• [Aim] Quote only the lines from the line containing "Continue the Blender Python script for this scene: part 2, from" to the line containing "w2)], m0, m1)", with both of those lines included, please, exactly as written.

• [Information supplied]
________

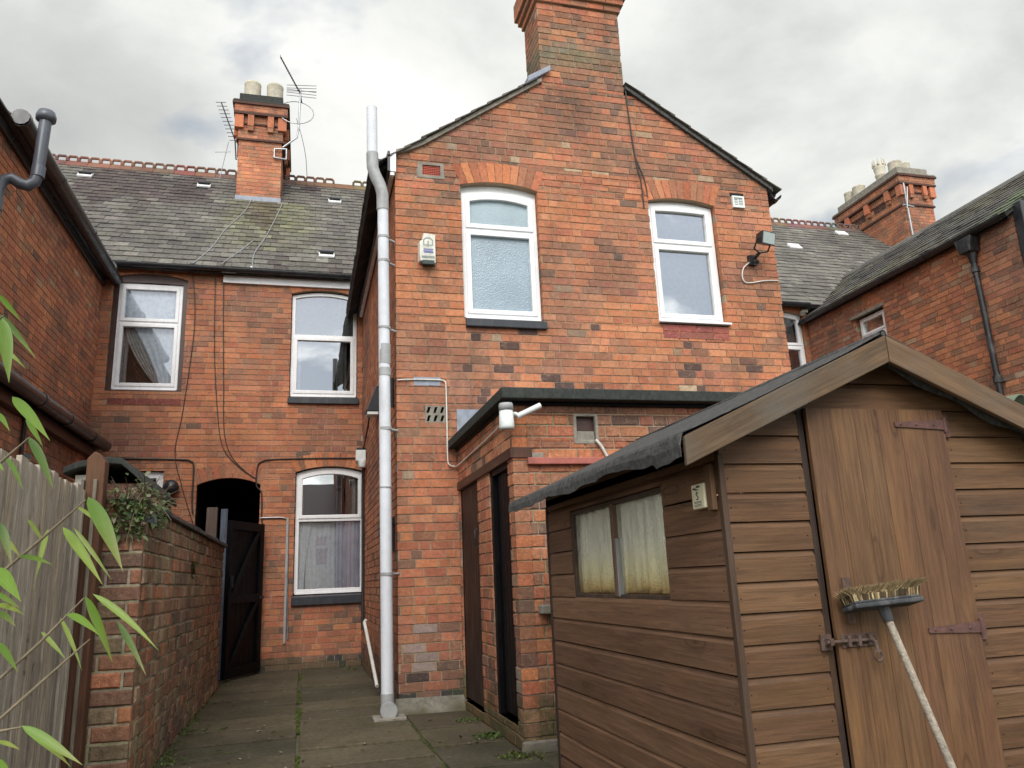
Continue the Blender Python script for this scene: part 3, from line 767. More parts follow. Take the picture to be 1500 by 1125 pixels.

________

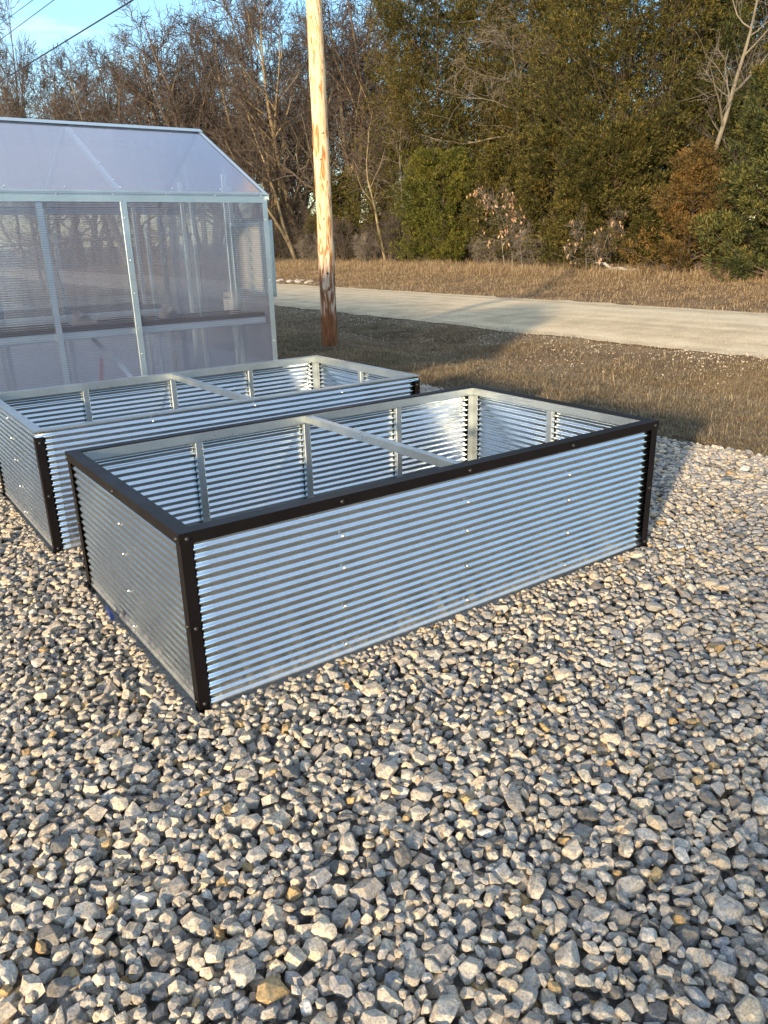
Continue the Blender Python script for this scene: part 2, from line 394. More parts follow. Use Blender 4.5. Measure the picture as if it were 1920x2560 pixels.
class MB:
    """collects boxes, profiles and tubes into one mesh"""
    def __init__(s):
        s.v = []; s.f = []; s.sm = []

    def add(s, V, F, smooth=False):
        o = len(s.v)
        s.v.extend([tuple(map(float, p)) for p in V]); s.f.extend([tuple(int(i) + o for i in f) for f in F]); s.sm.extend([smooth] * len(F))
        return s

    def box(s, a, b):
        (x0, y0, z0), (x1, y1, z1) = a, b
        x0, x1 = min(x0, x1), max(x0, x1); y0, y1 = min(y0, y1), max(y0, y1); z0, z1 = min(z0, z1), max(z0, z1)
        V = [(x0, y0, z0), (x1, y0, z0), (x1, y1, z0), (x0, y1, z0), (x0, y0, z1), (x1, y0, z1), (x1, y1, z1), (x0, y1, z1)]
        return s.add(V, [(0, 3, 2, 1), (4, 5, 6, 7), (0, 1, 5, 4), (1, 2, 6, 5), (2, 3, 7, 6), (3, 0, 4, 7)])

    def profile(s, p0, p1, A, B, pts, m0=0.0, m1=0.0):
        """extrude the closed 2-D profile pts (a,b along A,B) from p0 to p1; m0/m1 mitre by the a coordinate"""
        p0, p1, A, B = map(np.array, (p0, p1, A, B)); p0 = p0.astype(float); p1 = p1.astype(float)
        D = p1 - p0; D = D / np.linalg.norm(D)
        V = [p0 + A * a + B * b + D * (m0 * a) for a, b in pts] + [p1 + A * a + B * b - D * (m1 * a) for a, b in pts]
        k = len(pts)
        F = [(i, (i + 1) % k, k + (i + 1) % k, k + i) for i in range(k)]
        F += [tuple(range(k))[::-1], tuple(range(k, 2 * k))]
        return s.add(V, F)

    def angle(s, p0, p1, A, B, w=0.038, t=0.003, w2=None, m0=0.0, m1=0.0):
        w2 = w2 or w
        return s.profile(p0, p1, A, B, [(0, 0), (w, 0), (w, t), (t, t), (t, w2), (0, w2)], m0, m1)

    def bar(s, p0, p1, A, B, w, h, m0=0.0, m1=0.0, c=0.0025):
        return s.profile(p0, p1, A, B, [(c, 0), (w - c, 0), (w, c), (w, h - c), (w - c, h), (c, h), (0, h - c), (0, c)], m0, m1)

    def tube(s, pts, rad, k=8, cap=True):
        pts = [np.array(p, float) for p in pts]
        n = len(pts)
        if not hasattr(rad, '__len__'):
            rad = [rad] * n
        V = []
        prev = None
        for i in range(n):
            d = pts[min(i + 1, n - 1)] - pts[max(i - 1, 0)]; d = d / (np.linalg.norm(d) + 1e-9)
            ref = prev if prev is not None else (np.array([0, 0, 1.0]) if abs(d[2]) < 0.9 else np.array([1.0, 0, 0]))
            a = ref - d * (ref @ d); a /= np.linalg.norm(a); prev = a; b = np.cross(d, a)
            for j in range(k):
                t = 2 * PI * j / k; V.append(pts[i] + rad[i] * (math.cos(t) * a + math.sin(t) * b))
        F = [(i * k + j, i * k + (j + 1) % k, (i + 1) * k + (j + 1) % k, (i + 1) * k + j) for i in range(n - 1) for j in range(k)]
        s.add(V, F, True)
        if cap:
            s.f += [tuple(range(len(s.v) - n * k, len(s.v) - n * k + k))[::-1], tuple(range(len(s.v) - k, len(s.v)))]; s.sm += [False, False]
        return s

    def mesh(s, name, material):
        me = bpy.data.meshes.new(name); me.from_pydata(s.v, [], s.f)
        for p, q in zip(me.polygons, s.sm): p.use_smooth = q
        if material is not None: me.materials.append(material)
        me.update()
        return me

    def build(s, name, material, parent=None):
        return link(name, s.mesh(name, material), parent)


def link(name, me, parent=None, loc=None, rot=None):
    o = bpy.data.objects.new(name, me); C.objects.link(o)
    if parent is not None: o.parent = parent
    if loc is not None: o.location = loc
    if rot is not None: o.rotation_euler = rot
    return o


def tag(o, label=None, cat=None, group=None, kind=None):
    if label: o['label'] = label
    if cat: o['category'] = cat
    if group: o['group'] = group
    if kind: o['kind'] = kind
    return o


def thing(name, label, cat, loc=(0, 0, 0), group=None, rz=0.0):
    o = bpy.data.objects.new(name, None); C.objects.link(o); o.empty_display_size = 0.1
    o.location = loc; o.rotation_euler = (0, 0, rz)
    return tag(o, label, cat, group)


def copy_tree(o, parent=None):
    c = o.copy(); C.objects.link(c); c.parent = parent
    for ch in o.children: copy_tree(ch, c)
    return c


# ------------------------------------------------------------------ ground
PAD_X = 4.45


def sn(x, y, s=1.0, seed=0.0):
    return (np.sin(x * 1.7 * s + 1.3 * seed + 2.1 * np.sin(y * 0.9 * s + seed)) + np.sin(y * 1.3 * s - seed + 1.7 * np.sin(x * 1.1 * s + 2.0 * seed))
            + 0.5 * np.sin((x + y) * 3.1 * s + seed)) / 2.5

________

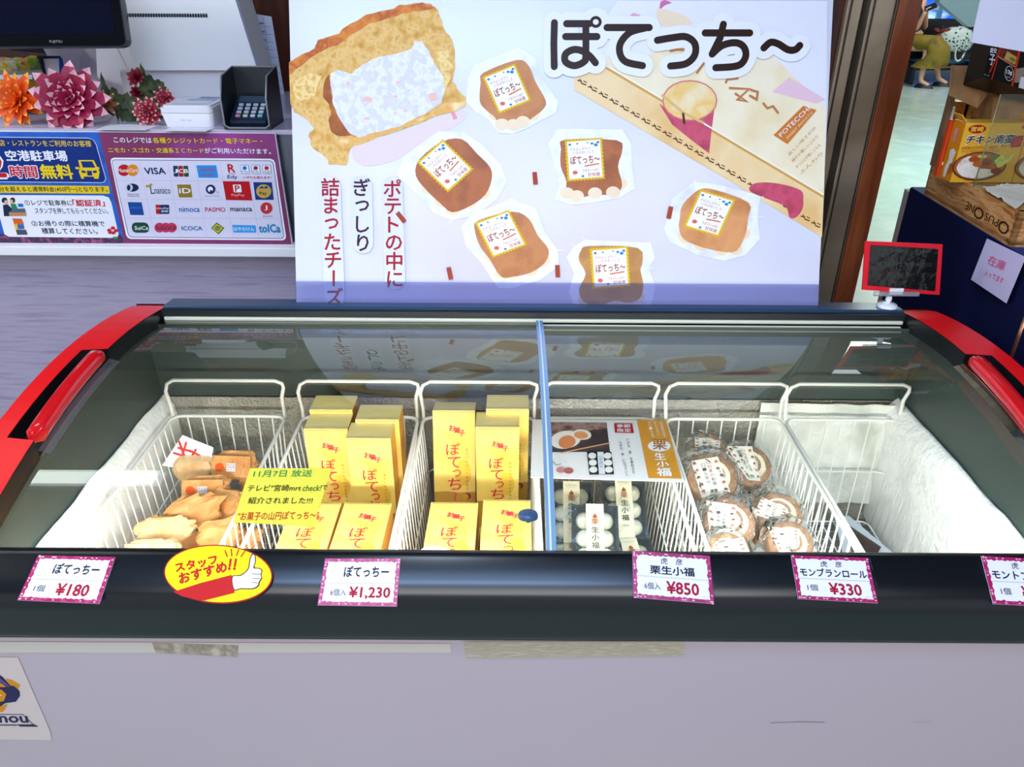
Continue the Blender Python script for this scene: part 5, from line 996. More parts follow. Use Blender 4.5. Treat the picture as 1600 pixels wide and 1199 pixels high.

________

• [Written response]
Continue the Blender Python script for this scene: part 2, from line 394. More parts follow. Use Blender 4.5. Measure the picture as if it were 1920x2560 pixels.
class MB:
    """collects boxes, profiles and tubes into one mesh"""
    def __init__(s):
        s.v = []; s.f = []; s.sm = []

    def add(s, V, F, smooth=False):
        o = len(s.v)
        s.v.extend([tuple(map(float, p)) for p in V]); s.f.extend([tuple(int(i) + o for i in f) for f in F]); s.sm.extend([smooth] * len(F))
        return s

    def box(s, a, b):
        (x0, y0, z0), (x1, y1, z1) = a, b
        x0, x1 = min(x0, x1), max(x0, x1); y0, y1 = min(y0, y1), max(y0, y1); z0, z1 = min(z0, z1), max(z0, z1)
        V = [(x0, y0, z0), (x1, y0, z0), (x1, y1, z0), (x0, y1, z0), (x0, y0, z1), (x1, y0, z1), (x1, y1, z1), (x0, y1, z1)]
        return s.add(V, [(0, 3, 2, 1), (4, 5, 6, 7), (0, 1, 5, 4), (1, 2, 6, 5), (2, 3, 7, 6), (3, 0, 4, 7)])

    def profile(s, p0, p1, A, B, pts, m0=0.0, m1=0.0):
        """extrude the closed 2-D profile pts (a,b along A,B) from p0 to p1; m0/m1 mitre by the a coordinate"""
        p0, p1, A, B = map(np.array, (p0, p1, A, B)); p0 = p0.astype(float); p1 = p1.astype(float)
        D = p1 - p0; D = D / np.linalg.norm(D)
        V = [p0 + A * a + B * b + D * (m0 * a) for a, b in pts] + [p1 + A * a + B * b - D * (m1 * a) for a, b in pts]
        k = len(pts)
        F = [(i, (i + 1) % k, k + (i + 1) % k, k + i) for i in range(k)]
        F += [tuple(range(k))[::-1], tuple(range(k, 2 * k))]
        return s.add(V, F)

    def angle(s, p0, p1, A, B, w=0.038, t=0.003, w2=None, m0=0.0, m1=0.0):
        w2 = w2 or w
        return s.profile(p0, p1, A, B, [(0, 0), (w, 0), (w, t), (t, t), (t, w2), (0, w2)], m0, m1)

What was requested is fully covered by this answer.